Wildlife Photographer of the Year marks 50th birthday with stunning images of past winners
The prize is one of the most celebrated photographic awards in the UK

The Natural History Museum is celebrating 50 years of one of Britain’s most prestigious photography prizes.
To mark the anniversary of The Wildlife Photographer of the Year award, past winners have been put on show alongside this year's 100 winning images at the museum.
Previous winning photographs include an image of an adorable Orang-utan mother and baby in an animal orphanage in Sumatra, a leopard captured in front of a rising moon and a polar bear and Arctic fox leaping over the Hudson Bay.
The photographs are currently on show at the museum as part of the Wildlife Photographer of the Year exhibition, which has been extended until 31 August to celebrate the 50th year of the prize.

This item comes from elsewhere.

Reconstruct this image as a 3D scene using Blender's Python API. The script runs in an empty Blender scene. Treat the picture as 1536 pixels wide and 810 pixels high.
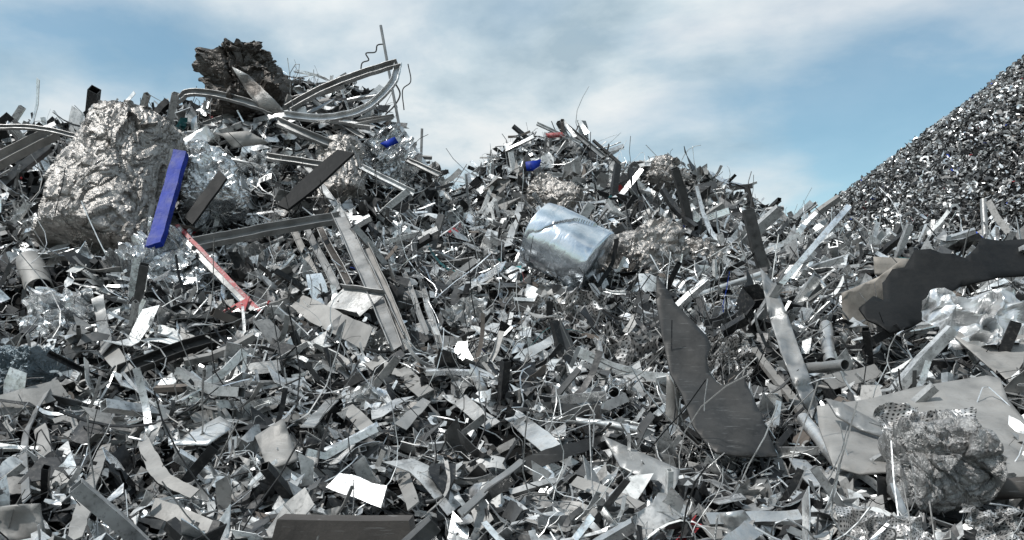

Michael ‘Nick’ Nichols won the prize this year, which also supported by the BBC, for his intimate images of resting female lions in Tanzania at night.

The shot, entitled The Last Great Picture, was taken using infra-red, which Nichols said “transforms the light and turns the moment into something primal, biblical almost”.



The Wildlife Photographer of the Year attracted 361 entries when it launched in 1964, and now receives 42,000 submissions from 96 countries.
The Wildlife Photographer of the Year at the Natural History Museum in South Kensington, London runs until Monday 31 August.